Ok, non-hunter question here: if you kill an animal, like a feral hog, are you allowed to simply leave it where it lays to be eaten by creatures or rot? Around here, we have so many turkey vultures that anything dead does not make it long.
It varies, state to state on how feral hogs are classified under fish and game statute.
For an example, killing and leaving behind sanctioned game animals that require a hunter to attain a license for seasonal harvest such as deer or migratory birds would fall under statutes of wanton waste by willfully letting them lie without retrieving for consumption. While not all game animals can be retrieved in all cases it is incumbent on the hunter to make every effort to do so.
Say you shoot a deer, and it manages to cross a posted private property line and you consult the owner for permission to gain access to the property and the owners decline access, you then would have no further obligation to retrieve as that would constitute an act of willful trespass.

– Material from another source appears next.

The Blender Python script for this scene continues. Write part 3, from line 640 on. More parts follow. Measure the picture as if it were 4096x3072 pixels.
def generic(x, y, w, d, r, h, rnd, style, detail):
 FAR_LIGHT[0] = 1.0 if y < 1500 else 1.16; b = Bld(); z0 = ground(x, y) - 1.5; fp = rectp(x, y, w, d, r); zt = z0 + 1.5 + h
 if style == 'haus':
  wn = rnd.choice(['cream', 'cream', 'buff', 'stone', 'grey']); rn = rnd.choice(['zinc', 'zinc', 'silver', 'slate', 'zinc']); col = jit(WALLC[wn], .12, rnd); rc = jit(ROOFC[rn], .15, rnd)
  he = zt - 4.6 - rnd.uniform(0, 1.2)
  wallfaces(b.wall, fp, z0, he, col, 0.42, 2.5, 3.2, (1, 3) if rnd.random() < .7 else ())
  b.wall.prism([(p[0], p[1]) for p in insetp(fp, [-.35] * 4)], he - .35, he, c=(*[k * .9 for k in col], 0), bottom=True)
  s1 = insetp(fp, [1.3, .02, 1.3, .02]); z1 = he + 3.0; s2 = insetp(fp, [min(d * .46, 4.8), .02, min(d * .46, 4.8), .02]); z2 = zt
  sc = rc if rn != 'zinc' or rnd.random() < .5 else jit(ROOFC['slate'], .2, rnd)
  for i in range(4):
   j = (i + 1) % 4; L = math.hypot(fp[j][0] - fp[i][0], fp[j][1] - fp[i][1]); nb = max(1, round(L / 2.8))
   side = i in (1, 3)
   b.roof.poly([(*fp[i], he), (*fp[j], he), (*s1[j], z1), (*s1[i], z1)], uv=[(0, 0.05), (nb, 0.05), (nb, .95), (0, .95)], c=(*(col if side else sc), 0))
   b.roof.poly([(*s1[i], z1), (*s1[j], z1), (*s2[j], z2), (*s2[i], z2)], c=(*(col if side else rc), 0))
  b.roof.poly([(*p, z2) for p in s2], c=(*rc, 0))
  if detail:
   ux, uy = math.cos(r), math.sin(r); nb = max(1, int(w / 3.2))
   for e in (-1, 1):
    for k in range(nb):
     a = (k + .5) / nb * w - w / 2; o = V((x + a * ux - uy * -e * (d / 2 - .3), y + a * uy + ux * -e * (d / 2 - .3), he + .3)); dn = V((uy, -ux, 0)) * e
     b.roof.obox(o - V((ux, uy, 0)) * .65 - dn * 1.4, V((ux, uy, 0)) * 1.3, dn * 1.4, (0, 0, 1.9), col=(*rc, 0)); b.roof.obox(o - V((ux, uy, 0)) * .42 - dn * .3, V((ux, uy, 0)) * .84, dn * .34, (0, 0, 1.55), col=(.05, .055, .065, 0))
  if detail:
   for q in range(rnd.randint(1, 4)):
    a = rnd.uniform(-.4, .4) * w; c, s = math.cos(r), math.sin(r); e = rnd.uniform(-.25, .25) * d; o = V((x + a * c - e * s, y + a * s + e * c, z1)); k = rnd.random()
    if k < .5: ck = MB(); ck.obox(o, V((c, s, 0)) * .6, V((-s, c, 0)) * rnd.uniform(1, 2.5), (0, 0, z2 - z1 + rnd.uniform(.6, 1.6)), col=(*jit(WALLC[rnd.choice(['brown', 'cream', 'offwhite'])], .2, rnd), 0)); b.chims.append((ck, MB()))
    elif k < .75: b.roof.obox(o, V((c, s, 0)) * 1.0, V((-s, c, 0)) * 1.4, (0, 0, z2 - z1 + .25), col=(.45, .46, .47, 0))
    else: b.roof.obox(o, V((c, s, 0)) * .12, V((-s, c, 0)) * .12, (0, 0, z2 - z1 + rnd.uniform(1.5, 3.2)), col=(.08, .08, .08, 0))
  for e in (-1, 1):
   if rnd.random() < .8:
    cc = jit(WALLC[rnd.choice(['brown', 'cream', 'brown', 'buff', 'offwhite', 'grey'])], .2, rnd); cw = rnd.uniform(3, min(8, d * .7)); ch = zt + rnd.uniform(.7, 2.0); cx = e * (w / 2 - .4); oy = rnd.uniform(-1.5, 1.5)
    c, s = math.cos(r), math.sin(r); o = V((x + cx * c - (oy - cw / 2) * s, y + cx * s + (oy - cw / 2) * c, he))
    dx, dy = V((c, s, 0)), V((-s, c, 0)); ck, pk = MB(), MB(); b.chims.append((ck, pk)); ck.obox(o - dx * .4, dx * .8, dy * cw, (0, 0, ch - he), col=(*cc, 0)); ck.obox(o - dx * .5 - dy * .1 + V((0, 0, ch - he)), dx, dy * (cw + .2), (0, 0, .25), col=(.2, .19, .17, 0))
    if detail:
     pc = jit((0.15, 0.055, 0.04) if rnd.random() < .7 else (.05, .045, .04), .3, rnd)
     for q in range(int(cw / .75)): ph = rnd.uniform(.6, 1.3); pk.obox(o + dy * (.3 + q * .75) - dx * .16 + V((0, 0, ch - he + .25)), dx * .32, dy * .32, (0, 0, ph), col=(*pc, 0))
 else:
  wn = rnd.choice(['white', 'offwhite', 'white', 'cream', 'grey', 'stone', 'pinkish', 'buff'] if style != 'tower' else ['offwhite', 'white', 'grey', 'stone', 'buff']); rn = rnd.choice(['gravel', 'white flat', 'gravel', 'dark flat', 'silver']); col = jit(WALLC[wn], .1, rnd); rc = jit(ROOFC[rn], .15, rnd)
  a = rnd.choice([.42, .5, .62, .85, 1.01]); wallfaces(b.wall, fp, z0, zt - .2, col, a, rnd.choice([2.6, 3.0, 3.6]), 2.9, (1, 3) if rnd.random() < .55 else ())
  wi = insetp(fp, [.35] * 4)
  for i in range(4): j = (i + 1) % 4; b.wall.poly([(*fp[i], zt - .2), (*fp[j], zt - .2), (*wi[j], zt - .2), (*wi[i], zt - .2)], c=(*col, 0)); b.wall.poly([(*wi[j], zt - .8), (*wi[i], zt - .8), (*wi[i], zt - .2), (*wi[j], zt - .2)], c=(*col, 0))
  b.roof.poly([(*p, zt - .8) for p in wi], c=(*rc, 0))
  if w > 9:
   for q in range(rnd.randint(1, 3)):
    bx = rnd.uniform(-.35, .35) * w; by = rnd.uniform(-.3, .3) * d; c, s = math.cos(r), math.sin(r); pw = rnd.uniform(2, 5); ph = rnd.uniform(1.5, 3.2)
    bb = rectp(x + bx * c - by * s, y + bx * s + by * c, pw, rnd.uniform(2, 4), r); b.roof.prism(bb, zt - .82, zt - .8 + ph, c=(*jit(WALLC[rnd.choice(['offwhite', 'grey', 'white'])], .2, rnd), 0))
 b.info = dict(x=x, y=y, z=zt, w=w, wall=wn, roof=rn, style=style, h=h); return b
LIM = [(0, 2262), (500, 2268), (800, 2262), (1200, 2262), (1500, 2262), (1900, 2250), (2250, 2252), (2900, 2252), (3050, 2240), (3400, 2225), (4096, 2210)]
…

In the cases of vermin, feral hogs and some predators states can classify them as essentially a nuisance animal requiring no license or relaxed oversight for harvesting. I own quite a bit of property in Alabama, although the state classifies them as a game animal I can hunt them any day of the year on my property without a game license with no "harvest restrictions" essentially allowing you to do as you wish with the animal and take as many as you want.
Texas has similar laws for land owners, and non land owners simply need to have a hunting license in their possession. The main difference is in how states classify animals for the purposes of collecting licence fee's. Coveted game such as deer belong to the state, and destructive undesirable animals such as feral hogs belong to the land owners.